J’en ai très peur. Google, par exemple, va prendre les meilleurs éléments des universités californiennes. Ces gens deviennent ensuite obsédés par le revenu rapide. Ou Uber: l’idée est magnifique et pourrait peut-être résoudre les problèmes de transport. Mais cela ne l’intéresse pas. L’entreprise ne cherche que le fric. Certains voient même au-delà de l’argent; ils cherchent le contrôle de la génétique… Je me demande où est l’humain là-dedans! Quelles valeurs voulons-nous?

MV: Cela nous ramène à ce qu’est le scientifique et ce qu’est la science. Les scientifiques servent la connaissance et la société. Je ne peux pas, dans mon système de valeurs, comprendre que l’on privatise complètement la recherche de la connaissance. Certaines de ces entreprises génèrent surtout du revenu pour leurs actionnaires. Le métier du scientifique est un autre métier. Il ne faut pas mélanger les deux.

«On aurait les moyens de faire face à l’urgence climatique»

Jacques Dubochet: L’impact CO2 de l’EPFL se divise en trois parties : consommation propre, impact des pendulaires en voiture et impact des professeurs – surtout – qui font de grands voyages. Est-ce vrai?

Martin Vetterli: Ce sont les chiffres. Ils ne sont pas déraisonnables : dans nombre d’activités, y compris celles d’un ménage moyen en Suisse, si l’on regarde l’impact CO2, les chiffres seront similaires. On oublie souvent que l’impact CO2 d’un voyage en avion Genève-New York est le même que si l’on prenait sa voiture seul sur la même distance. Même si l’on fait très attention toute l’année, des vacances en avion quelque part dans le monde provoquent un impact CO2 majeur.

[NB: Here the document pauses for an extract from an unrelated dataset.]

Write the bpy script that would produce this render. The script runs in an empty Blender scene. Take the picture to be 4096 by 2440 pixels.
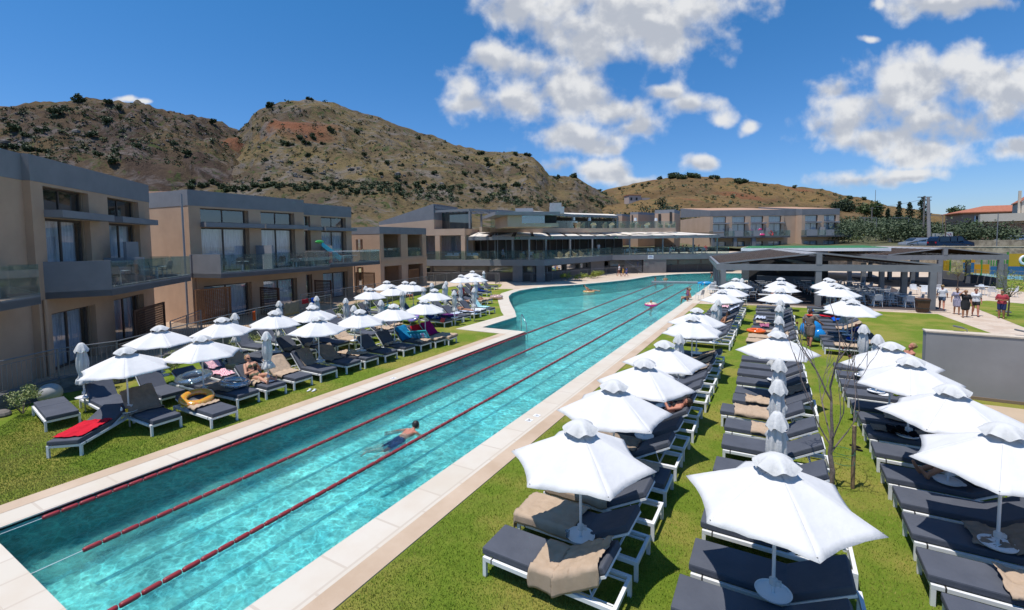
import bpy, bmesh, math, random
from math import sin, cos, pi, radians, sqrt, atan2
from mathutils import Vector, Matrix, noise
from mathutils.geometry import tessellate_polygon
SC = bpy.context.scene
COL = SC.collection
random.seed(7)
# ------------------------------------------------------------------ camera
EYE = Vector((0, 0, 4.9)); FPX = 460.0
YAW, PITCH, ROLL = radians(29.8), radians(3.42), 0.012
FW = Vector((-sin(YAW)*cos(PITCH), cos(YAW)*cos(PITCH), -sin(PITCH)))
RT0 = Vector((cos(YAW), sin(YAW), 0)); UP0 = RT0.cross(FW)
RT = cos(ROLL)*RT0 - sin(ROLL)*UP0; UP = cos(ROLL)*UP0 + sin(ROLL)*RT0
cam_d = bpy.data.cameras.new('camera'); cam = bpy.data.objects.new('camera', cam_d); COL.objects.link(cam)
cam_d.sensor_width = 36; cam_d.lens = FPX/1024*36; cam_d.shift_y = -(305-269)/1024
cam_d.clip_start = 0.1; cam_d.clip_end = 20000
M = Matrix.Identity(4)
for i in range(3): M[i][0] = RT[i]; M[i][1] = UP[i]; M[i][2] = -FW[i]; M[i][3] = EYE[i]
cam.matrix_world = M
SC.camera = cam
SC.view_settings.view_transform = 'Standard'; SC.view_settings.look = 'None'
SC.view_settings.exposure = EXPOSURE = 0.0; SC.view_settings.gamma = 1
def ray(x, y):                      # direction seen at a picture position given in 1024-wide units
    return FW + RT*((x-512)/FPX) - UP*((y-269)/FPX)
def azel(x, y):
    r = ray(x, y); return atan2(r.x, r.y), r.z/math.hypot(r.x, r.y)
# ------------------------------------------------------------------ sun and sky
SUN_TO = Vector((0.27, 0.45, -1.72)).normalized()
SKY_STRENGTH = 0.145
sd = bpy.data.lights.new('sun', 'SUN'); so = bpy.data.objects.new('sun', sd); COL.objects.link(so)
sd.energy = 4.7; sd.angle = radians(0.53); sd.color = (1.0, 0.955, 0.89)
so.rotation_euler = SUN_TO.to_track_quat('-Z', 'Y').to_euler(); so.location = (0, 0, 60)
W = bpy.data.worlds.new('World'); SC.world = W; W.use_nodes = True
nt = W.node_tree; nt.nodes.clear()
def N(t, typ, **kw):
    n = t.nodes.new(typ)
    for k, v in kw.items():
        if k == 'ins':
            for a, b in v.items(): n.inputs[a].default_value = b
        else: setattr(n, k, v)
    return n
sky = N(nt, 'ShaderNodeTexSky', sky_type='NISHITA', sun_disc=False)
sky.sun_elevation = math.asin(-SUN_TO.z); sky.sun_rotation = atan2(-SUN_TO.x, -SUN_TO.y)
sky.air_density = 1.0; sky.dust_density = 0.3; sky.ozone_density = 1.6; sky.altitude = 50
hs = N(nt, 'ShaderNodeHueSaturation', ins={'Hue': .497, 'Saturation': 1.22, 'Value': .93}); nt.links.new(sky.outputs[0], hs.inputs['Color'])
tint = N(nt, 'ShaderNodeMix', data_type='RGBA', blend_type='MULTIPLY', ins={'Factor': 1.0, 'B': (.46, .80, 1.0, 1)}); nt.links.new(hs.outputs[0], tint.inputs['A']); tcol = N(nt, 'ShaderNodeMix', data_type='RGBA', ins={'A': (.56, .66, .98, 1), 'B': (.44, .80, 1.02, 1)}); SKYCOL = (tcol, tint)
bg = N(nt, 'ShaderNodeBackground', ins={'Strength': SKY_STRENGTH}); nt.links.new(tint.outputs['Result'], bg.inputs[0])
tc = N(nt, 'ShaderNodeTexCoord')
def vm(op, a, b=None, c=None):
    n = N(nt, 'ShaderNodeVectorMath', operation=op)
    for i, q in enumerate((a, b, c)):
        if q is None: continue
        if isinstance(q, (tuple, Vector)): n.inputs[i].default_value = q
        else: nt.links.new(q, n.inputs[i])
    return n.outputs['Value'] if op in ('DOT_PRODUCT', 'LENGTH') else n.outputs[0]
def mt(op, a, b=None, c=None, cl=False, tree=None):
    t = tree or nt
    n = N(t, 'ShaderNodeMath', operation=op); n.use_clamp = cl
    for i, q in enumerate((a, b, c)):
        if q is None: continue
        if isinstance(q, (int, float)): n.inputs[i].default_value = q
        else: t.links.new(q, n.inputs[i])
    return n.outputs[0]
D_ = tc.outputs['Generated']
zr_ = N(nt, 'ShaderNodeMapRange', ins={'From Min': 0.0, 'From Max': .42}); nt.links.new(vm('DOT_PRODUCT', D_, Vector((0, 0, 1))), zr_.inputs['Value']); nt.links.new(zr_.outputs[0], SKYCOL[0].inputs['Factor']); nt.links.new(SKYCOL[0].outputs['Result'], SKYCOL[1].inputs['B'])
FH = Vector((-sin(YAW), cos(YAW), 0))
den = mt('MAXIMUM', vm('DOT_PRODUCT', D_, FH), 0.02)
cu = mt('DIVIDE', vm('DOT_PRODUCT', D_, RT0), den); cv = mt('DIVIDE', vm('DOT_PRODUCT', D_, Vector((0, 0, 1))), den)
comb = N(nt, 'ShaderNodeCombineXYZ'); nt.links.new(cu, comb.inputs[0]); nt.links.new(cv, comb.inputs[1])
P_ = comb.outputs[0]
def fbm(vec, scale, detail=6, rough=.55, dist=0.0, tree=None):
    t = tree or nt
    n = N(t, 'ShaderNodeTexNoise', ins={'Scale': scale, 'Detail': detail, 'Roughness': rough, 'Distortion': dist}); t.links.new(vec, n.inputs['Vector']); return n
CLOUDS = [(555,8,62,34),(630,12,85,44),(705,6,46,22),(517,4,36,22),(600,44,62,24),(655,50,24,14),(498,54,24,12),(540,66,40,12),
 (515,97,42,20),(570,92,56,26),(468,88,16,18),(618,112,36,14),(470,102,20,8),(580,136,50,17),(632,127,26,9),(600,146,26,8),
 (556,164,18,9),(598,172,36,12),(636,183,22,6),(664,92,18,9),(690,106,24,11),(716,119,13,9),(746,124,9,6),(701,165,18,8),
 (915,82,58,26),(980,82,62,28),(1042,90,60,32),(880,108,52,24),(945,118,74,22),(1000,112,44,20),(868,140,46,15),(918,150,44,13),(862,176,44,8),(905,174,30,6),
 (838,84,24,10),(930,4,48,16),(985,3,22,8),(882,2,10,7),(870,41,11,4),(1018,146,18,10),(126,100,14,3),(140,102,8,3)]
wn = fbm(P_, 9.0, 3, .5)
P2 = vm('MULTIPLY_ADD', wn.outputs['Color'], (0.07, 0.05, 0), vm('ADD', P_, (-0.035, -0.025, 0)))
best = None; best2 = None
for (x, y, rx, ry) in CLOUDS:
    r = ray(x, y); d = r.dot(FH); u0, v0 = r.dot(RT0)/d, r.z/d
    sx, sy = FPX/(rx*1.26), FPX/(ry*1.3)
    L = vm('LENGTH', vm('MULTIPLY_ADD', P2, (sx, sy, 0), (-u0*sx, -v0*sy, 0)))
    best = L if best is None else mt('SMOOTH_MIN', best, L, 0.25)
    if rx > 15: L2 = vm('LENGTH', vm('MULTIPLY_ADD', P2, (sx*.92, sy*1.25, 0), (-u0*sx*.92, -(v0-.42*ry/FPX)*sy*1.25, 0))); best2 = L2 if best2 is None else mt('SMOOTH_MIN', best2, L2, 0.2)
f1 = fbm(P_, 10.0, 9, .53, .1)
fine = mt('MULTIPLY', mt('SUBTRACT', f1.outputs['Fac'], .5), 3.1)
dens = mt('ADD', mt('SUBTRACT', 1.0, best), fine)
al = N(nt, 'ShaderNodeMapRange', interpolation_type='SMOOTHSTEP', ins={'From Min': -0.15, 'From Max': 0.75}); nt.links.new(dens, al.inputs['Value'])
f3 = fbm(P_, 12.0, 5, .5, .15); f2 = fbm(vm('ADD', P_, (0.008, 0.022, 0.0)), 12.0, 5, .5, .15)
relief = mt('MULTIPLY', mt('SUBTRACT', f3.outputs['Fac'], f2.outputs['Fac']), 2.2)
core = N(nt, 'ShaderNodeMapRange', interpolation_type='SMOOTHSTEP', ins={'From Min': -0.05, 'From Max': .95}); nt.links.new(mt('ADD', mt('SUBTRACT', 1.0, best2), mt('MULTIPLY', relief, -1.6)), core.inputs['Value'])
cr = N(nt, 'ShaderNodeMix', data_type='RGBA', ins={'A': (0.93, 0.94, 0.955, 1), 'B': (0.57, 0.61, 0.69, 1)}); nt.links.new(core.outputs[0], cr.inputs['Factor'])
cb = N(nt, 'ShaderNodeBackground', ins={'Strength': 0.86}); nt.links.new(cr.outputs['Result'], cb.inputs[0])
mxs = N(nt, 'ShaderNodeMixShader'); nt.links.new(mt('MULTIPLY', al.outputs[0], .97), mxs.inputs[0]); nt.links.new(bg.outputs[0], mxs.inputs[1]); nt.links.new(cb.outputs[0], mxs.inputs[2])
wo = N(nt, 'ShaderNodeOutputWorld'); nt.links.new(mxs.outputs[0], wo.inputs[0])
# ------------------------------------------------------------------ materials
MATS = {}
def mat(name, col, rough=.7, col2=None, scale=4.0, bump=0.0, bscale=None, metal=0.0, spec=.5, trans=0, alpha=1, detail=4, stretch=(1,1,1), emit=None, coat=0, thin=None, lo=.35, hi=.65):
    if name in MATS: return MATS[name]
    m = bpy.data.materials.new(name); m.use_nodes = True; t = m.node_tree; b = t.nodes['Principled BSDF']
    b.inputs['Base Color'].default_value = (*col, 1); b.inputs['Roughness'].default_value = rough; b.inputs['Metallic'].default_value = metal
    b.inputs['Specular IOR Level'].default_value = spec; b.inputs['Alpha'].default_value = alpha
    b.inputs['Transmission Weight'].default_value = trans; b.inputs['Coat Weight'].default_value = coat
    tcn = N(t, 'ShaderNodeTexCoord'); mp = N(t, 'ShaderNodeMapping', ins={'Scale': stretch}); t.links.new(tcn.outputs['Object'], mp.inputs[0])
    c2 = col2 or tuple(c*.86 for c in col)
    n = fbm(mp.outputs[0], scale, detail, .6, tree=t)
    mr = N(t, 'ShaderNodeMapRange', ins={'From Min': lo, 'From Max': hi}); t.links.new(n.outputs['Fac'], mr.inputs['Value'])
    mx = N(t, 'ShaderNodeMix', data_type='RGBA', ins={'A': (*col, 1), 'B': (*c2, 1)}); t.links.new(mr.outputs[0], mx.inputs['Factor']); t.links.new(mx.outputs['Result'], b.inputs['Base Color'])
    if bump:
        n2 = fbm(mp.outputs[0], bscale or scale*4, 4, .6, tree=t); bp = N(t, 'ShaderNodeBump', ins={'Strength': bump, 'Distance': .02}); t.links.new(n2.outputs['Fac'], bp.inputs['Height']); t.links.new(bp.outputs[0], b.inputs['Normal'])
    MATS[name] = m; return m
def glass(name, tint, refl=.12, rough=.02, op=.25, fk=.75):
    m = bpy.data.materials.new(name); m.use_nodes = True; t = m.node_tree; t.nodes.clear()
    tr = N(t, 'ShaderNodeBsdfTransparent', ins={'Color': (*tint, 1)}); gl = N(t, 'ShaderNodeBsdfGlossy', ins={'Color': (1, 1, 1, 1), 'Roughness': rough})
    lw = N(t, 'ShaderNodeFresnel', ins={'IOR': 1.5}); a = mt('MULTIPLY_ADD', lw.outputs[0], fk, refl, cl=True, tree=t)
    df = N(t, 'ShaderNodeBsdfDiffuse', ins={'Color': (tint[0]*.6, tint[1]*.7, tint[2]*.7, 1)}); m1 = N(t, 'ShaderNodeMixShader', ins={0: op}); t.links.new(tr.outputs[0], m1.inputs[1]); t.links.new(df.outputs[0], m1.inputs[2])
    m2 = N(t, 'ShaderNodeMixShader'); t.links.new(a, m2.inputs[0]); t.links.new(m1.outputs[0], m2.inputs[1]); t.links.new(gl.outputs[0], m2.inputs[2])
    o = N(t, 'ShaderNodeOutputMaterial'); t.links.new(m2.outputs[0], o.inputs[0]); MATS[name] = m; return m
TAN = mat('tan_plaster', (.50, .335, .225), .9, (.43, .285, .19), .7, .25, 40, detail=8)
TANL = mat('tan_plaster_pale', (.56, .395, .285), .9, (.51, .355, .25), .6, .2, 40)
GREY = mat('grey_plaster', (.215, .22, .235), .85, (.185, .19, .205), 1.2, .2, 40)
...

JD: Que font la science et l’EPFL face à cette question?

MV: Du côté de la recherche, il y a toutes celles liées aux énergies renouvelables et alternatives. Mais ce n’est pas suffisant. L’énergie est une question de société et elle est omniprésente. On ne peut tourner un bouton et dire que le problème est résolu. La technologie est nécessaire, mais de loin pas suffisante pour accomplir le virage énergétique décidé en Suisse.

JD: Les moyens que nous nous donnons sont insuffisants pour atteindre les exigences de la COP21.

MV: Tout à fait, mais quand la décision du tournant énergétique a été prise en Suisse, après le réveil violent créé par Fukushima, il était déjà trop tard. C’est en 1973, lors des dimanches sans voiture, qu’il aurait fallu prendre des mesures drastiques. Pendant quarante ans, nous n’y avons plus pensé. Maintenant, il faut rattraper le retard.

JD: Et nous aurions relativement facilement les moyens. Il faudrait prendre des décisions courageuses. Quand les Etats-Unis ont décidé de faire leurs autoroutes ou les Anglais de constituer leur flotte navale, ils ont consacré jusqu’à un tiers de leur revenu annuel. C’est un investissement de cet ordre-là qu’il faudrait consacrer à ce problème essentiel pour faire bouger les choses. On pourrait le faire.